Storia
La menzogna come pratica politica dei fascismi
La menzogna è vecchia quanto la politica e del resto, la subordinazione della verità alla politica è un elemento centrale della modernità. E allora perché Federico Finchelstein, a ragione, sottolinea e insiste nel sostenere che da Hitler a Mussolini, i capi dei regimi fascisti hanno fatto della menzogna la base del proprio potere?
Perché, scrive, “i fascisti pensavano che le loro bugie fossero al servizio di semplici verità assolute che in realtà erano falsità ancora maggiori” per cui quella delle loro menzogne non rientra appunto nelle regole non scritte, ma diffusamente praticate, della politica moderna e contemporanea, ma è una storia a sé che come tale merita un capitolo proprio, distinto, rispetto alle pratiche consolidate della menzogna in politica.
Questa unicità sta In due principi.
il primo. Quello che si potrebbe chiamare il codice fondamentalista di un apparato ideologico.
Il secondo riguarda il modo stesso di intendere la distinzione tra vero e falso. Per cui il falso non è il contrario del vero, ma solo ciò che ostacola la realizzazione del progetto politico.
Il primo modello è proprio ei si incarna nella costruzione di tutte le élite politiche fasciste co ovvero la definizione di una classe politica come “ordine” religioso. È il principio che si incarna nel modello della Guardia di Ferro romena di Corneliu Codreanu ovvero la definizione di un nucleo spirituale che si propone come incarnazione della verità della fede (lo stesso percorso caratterizzerà la definizione culturale delle SS, del movimento rexista in Belgio, delle molte forme di collaborazionismo ideologico che caratterizzano i movimenti fascisti nell’Europa nazificata tra fine anni ’30 e 1944.
Tutte realtà che si rappresentano come il tutore ideologico e spirituale del movimento e allo stesso tempo detengono e controllano il sistema di governo.
Il secondo principio è quello rappresentato dalla logica del fascismo italiano che si definisce non solo in alternativa ma specularmente in opposizione alla democrazia prima ancora come pratica di governo come principio logico di argomentazione.
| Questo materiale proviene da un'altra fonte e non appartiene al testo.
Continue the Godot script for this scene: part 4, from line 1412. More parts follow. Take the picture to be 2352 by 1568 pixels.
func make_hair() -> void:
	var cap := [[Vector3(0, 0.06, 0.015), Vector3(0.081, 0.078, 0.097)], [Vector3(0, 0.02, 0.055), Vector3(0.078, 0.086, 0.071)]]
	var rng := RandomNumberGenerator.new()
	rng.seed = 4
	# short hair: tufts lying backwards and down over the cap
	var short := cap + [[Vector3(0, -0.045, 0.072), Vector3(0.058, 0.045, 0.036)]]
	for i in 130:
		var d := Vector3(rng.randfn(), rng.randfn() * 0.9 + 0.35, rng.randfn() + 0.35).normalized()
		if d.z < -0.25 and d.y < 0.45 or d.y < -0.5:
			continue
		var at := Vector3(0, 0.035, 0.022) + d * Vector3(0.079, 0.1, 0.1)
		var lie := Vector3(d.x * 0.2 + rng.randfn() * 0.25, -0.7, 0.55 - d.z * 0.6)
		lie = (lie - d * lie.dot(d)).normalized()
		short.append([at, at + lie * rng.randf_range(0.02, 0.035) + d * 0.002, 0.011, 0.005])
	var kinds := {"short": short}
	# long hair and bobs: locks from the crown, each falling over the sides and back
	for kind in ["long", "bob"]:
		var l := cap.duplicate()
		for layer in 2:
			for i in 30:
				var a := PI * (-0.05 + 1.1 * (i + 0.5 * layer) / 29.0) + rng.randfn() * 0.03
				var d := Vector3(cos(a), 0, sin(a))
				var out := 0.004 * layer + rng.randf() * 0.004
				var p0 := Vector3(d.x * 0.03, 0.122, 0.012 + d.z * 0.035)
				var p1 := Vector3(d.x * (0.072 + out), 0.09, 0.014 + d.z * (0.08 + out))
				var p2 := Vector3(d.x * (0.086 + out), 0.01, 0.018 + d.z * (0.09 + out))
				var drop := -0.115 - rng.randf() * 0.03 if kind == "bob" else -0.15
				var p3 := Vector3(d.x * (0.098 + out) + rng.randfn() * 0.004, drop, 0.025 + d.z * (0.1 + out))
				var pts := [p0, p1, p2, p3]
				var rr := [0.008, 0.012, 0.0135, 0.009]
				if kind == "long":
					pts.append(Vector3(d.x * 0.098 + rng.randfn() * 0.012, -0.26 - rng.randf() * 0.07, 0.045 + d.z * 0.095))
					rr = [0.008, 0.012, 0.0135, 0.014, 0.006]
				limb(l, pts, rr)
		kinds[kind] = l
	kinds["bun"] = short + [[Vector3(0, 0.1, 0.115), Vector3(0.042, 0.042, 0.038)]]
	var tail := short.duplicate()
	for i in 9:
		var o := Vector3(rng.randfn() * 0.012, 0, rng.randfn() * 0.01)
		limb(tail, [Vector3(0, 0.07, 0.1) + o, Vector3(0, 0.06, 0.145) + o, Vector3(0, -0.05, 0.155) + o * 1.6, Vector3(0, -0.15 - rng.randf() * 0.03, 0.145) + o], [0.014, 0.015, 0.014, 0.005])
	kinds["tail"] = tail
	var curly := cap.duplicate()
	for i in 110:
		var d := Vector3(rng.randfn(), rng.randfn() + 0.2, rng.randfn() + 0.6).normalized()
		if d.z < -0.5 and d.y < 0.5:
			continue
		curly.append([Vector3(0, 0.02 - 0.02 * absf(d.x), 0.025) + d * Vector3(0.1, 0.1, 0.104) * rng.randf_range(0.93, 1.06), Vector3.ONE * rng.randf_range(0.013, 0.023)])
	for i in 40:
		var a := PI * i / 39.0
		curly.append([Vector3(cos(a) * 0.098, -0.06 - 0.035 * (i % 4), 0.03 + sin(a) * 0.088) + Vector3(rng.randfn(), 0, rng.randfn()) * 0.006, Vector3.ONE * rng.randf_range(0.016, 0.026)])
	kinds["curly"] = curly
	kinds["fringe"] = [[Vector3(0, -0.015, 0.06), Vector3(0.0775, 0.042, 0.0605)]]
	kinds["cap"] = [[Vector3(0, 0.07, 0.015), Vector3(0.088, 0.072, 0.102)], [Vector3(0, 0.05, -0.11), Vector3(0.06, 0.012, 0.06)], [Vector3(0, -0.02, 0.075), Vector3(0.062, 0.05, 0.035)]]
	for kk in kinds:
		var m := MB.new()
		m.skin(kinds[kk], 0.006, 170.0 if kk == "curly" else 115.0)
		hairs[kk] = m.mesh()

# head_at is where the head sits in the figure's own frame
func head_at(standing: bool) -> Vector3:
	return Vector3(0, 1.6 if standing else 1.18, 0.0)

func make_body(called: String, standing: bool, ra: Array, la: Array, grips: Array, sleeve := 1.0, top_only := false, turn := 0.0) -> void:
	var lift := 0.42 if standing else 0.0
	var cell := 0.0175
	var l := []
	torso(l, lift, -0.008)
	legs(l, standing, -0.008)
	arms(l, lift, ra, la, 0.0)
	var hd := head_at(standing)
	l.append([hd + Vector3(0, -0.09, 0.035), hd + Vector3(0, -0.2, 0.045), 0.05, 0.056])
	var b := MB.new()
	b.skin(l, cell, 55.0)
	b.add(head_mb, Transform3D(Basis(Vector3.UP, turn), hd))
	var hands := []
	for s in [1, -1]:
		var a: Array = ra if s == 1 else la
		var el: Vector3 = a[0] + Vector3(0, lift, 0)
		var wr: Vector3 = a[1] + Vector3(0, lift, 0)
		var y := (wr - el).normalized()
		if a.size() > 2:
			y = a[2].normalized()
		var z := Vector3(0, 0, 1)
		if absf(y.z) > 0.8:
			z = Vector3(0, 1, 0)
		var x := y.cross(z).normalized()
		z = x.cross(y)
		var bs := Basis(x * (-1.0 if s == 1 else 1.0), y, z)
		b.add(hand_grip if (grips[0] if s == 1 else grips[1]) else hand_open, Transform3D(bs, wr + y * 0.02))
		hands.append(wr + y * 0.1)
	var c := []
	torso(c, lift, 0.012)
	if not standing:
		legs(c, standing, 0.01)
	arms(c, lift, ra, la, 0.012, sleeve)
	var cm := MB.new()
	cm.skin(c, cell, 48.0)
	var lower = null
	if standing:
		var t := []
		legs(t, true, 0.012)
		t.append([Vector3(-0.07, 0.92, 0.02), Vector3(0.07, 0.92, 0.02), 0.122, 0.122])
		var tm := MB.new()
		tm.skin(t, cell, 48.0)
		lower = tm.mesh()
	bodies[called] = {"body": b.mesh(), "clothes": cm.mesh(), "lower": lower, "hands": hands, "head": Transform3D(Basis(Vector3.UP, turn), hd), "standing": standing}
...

Se il principio culturale della democrazia è un continuo confronto e contrapposizione fra verità e menzogna, fra piattaforma di ciò che è certo e nel confronto continuo con credenze erronee o informazioni infondate cui la pratica del confronto e della verifica consentono una progressiva affermazione della verità, nella pratica del fascismo la verità non è nella dimostrazione della fallacia delle opinioni e delle convinzioni contrarie, ma nell’azione che consente alla propria verità di acquisire ed esercitare predominio.
I seguaci delle ideologie fasciste credevano ad ogni affermazione del capo, ritenendolo una sorta di incarnazione della verità stessa. E così Finchelstein conclude che nel fascismo è l’idea stessa della verità empirica ad essere messa in discussione. Ovvero: la verità non corrisponde a ciò che si vede, ma a ciò che si crede.
Profilo interessante che mette da una parte la articolazione del potere e che privilegia il rapporto masse-capo. Ma un meccanismo che proprio perché il nodo problematico a cui tenta di dare una risposta risiede nel legame tra capo e masse, prima ancora che in una definita teoria e normativa del sistema politico che quelle formazioni intendono realizzare, non può non chiedersi se quel paradigma non sia finito a metà del ‘900, ma abbia anche altre possibilità di tornare nell’epica dei nuovi populismi. Percorso che in effetti Finchelstein non evita confrontandosi sui principi, sui meccanismi di convinzione, di mobilitazione che riguardano i populismi e gli autoritarismi di massa oggi più radicali: il Brasile di Bolsonaro, l’Ungheria di Órban, la Turchia di Erdogan, l’India di Modi, la Russia di Putin e non ultimo gli Stati Uniti di Donald Trump. Il problema non è tanto loro natura o la loro durata, se si possibile o no invertire il percorso, ma i costi che quelle realtà e quelle esperienze lasciano sul campo e i tempi per uscire dalla forza del loro campo magnetico.